Entdeckung von Ordnung ist ein lustvoller Vorgang. Betrachten Sie das Bild, bevor Sie weiterlesen. Haben Sie in dem Muster etwas entdeckt? Betrachten Sie es in Ruhe nochmals, es gibt darin ein Tier zu entdecken. Haben Sie jetzt die Kuh gefunden? Es wird Ihnen so wie vielen ergehen: Sie haben eine ausgesprochene Freude, wenn Ihnen die Entdeckung gelungen ist, und die wird sich immer wieder einstellen, wenn Sie auf dieses verflixte Bild schauen. Die Entdeckerfreude ist die Belohnung für das Bewusstwerden einer Erwartung, die der Wahrnehmungsapparat bereits geleistet hat. Der kann natürlich auch falsche Erwartungen erzeugen, und dann ist es mitunter sehr schwer, die durch Freude verstärkte falsche Erwartung wieder loszuwerden. Dieses riskante Verfahren muss sich in der Evolution als erfolgreicher herausgestellt haben als eines, das ohne (oder mit nur schwachen) Erwartungen der externen Welt begegnen würde. Natürlich ändert und verschärft sich unsere Erwartungswelt mit der Erfahrung, aber viele Wahrnehmungsfilter bleiben stets dieselben.

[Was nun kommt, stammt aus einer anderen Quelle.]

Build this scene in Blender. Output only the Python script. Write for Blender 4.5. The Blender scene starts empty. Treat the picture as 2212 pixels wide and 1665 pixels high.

Der wissenschaftliche Erkenntnisprozess in einer Bilderwissenschaft (und nur darauf will ich mich hier beziehen) kann sich nicht vollständig von diesen vorbewussten Filtervorgängen emanzipieren. Was unserem analytischen Zugriff zur Verfügung steht, ist durch diese Filter gelaufen, bereits vorbewertet, und es wird mit emotionalen Komponenten ausgestattet. Das wissenschaftliche Entdecken entspringt damit zu einem guten Teil dem Suchen nach Ordnung, das unser Wahrnehmungsapparat ohne viel Einfluss der Ratio für uns bereits erledigt hat. Die Freude, die sich mit dem wissenschaftlichen Entdecken verbindet, wurzelt daher auch in der lustbetonten Entdeckung von Ordnung als Eigenschaft der Wahrnehmung; und weil das ästhetische Gefühl tief wurzelt in den Filtern der Wahrnehmung, korrespondieren wissenschaftliche Entdeckung und Ästhetik. Die Frage also, ob Schönheit verfälscht, erscheint in einer Bilderwissenschaft einerseits unangemessen, weil die Sehwelt nicht ohne eine Bewertung nach ästhetischen Kategorien zugänglich ist; andererseits kann sie verneint werden, weil es um lebende Strukturen geht, die unter der Prämisse informationeller Ersparnis entstanden sind. Dann kann sich unser analytischer Zugriff ruhig auf seine Wahrnehmungsfilter verlassen. Auf einer griechischen Vase steht: "Schönheit ist Wahrheit, und Wahrheit ist schön". So ganz falsch ist das für eine Bilderwissenschaft nicht.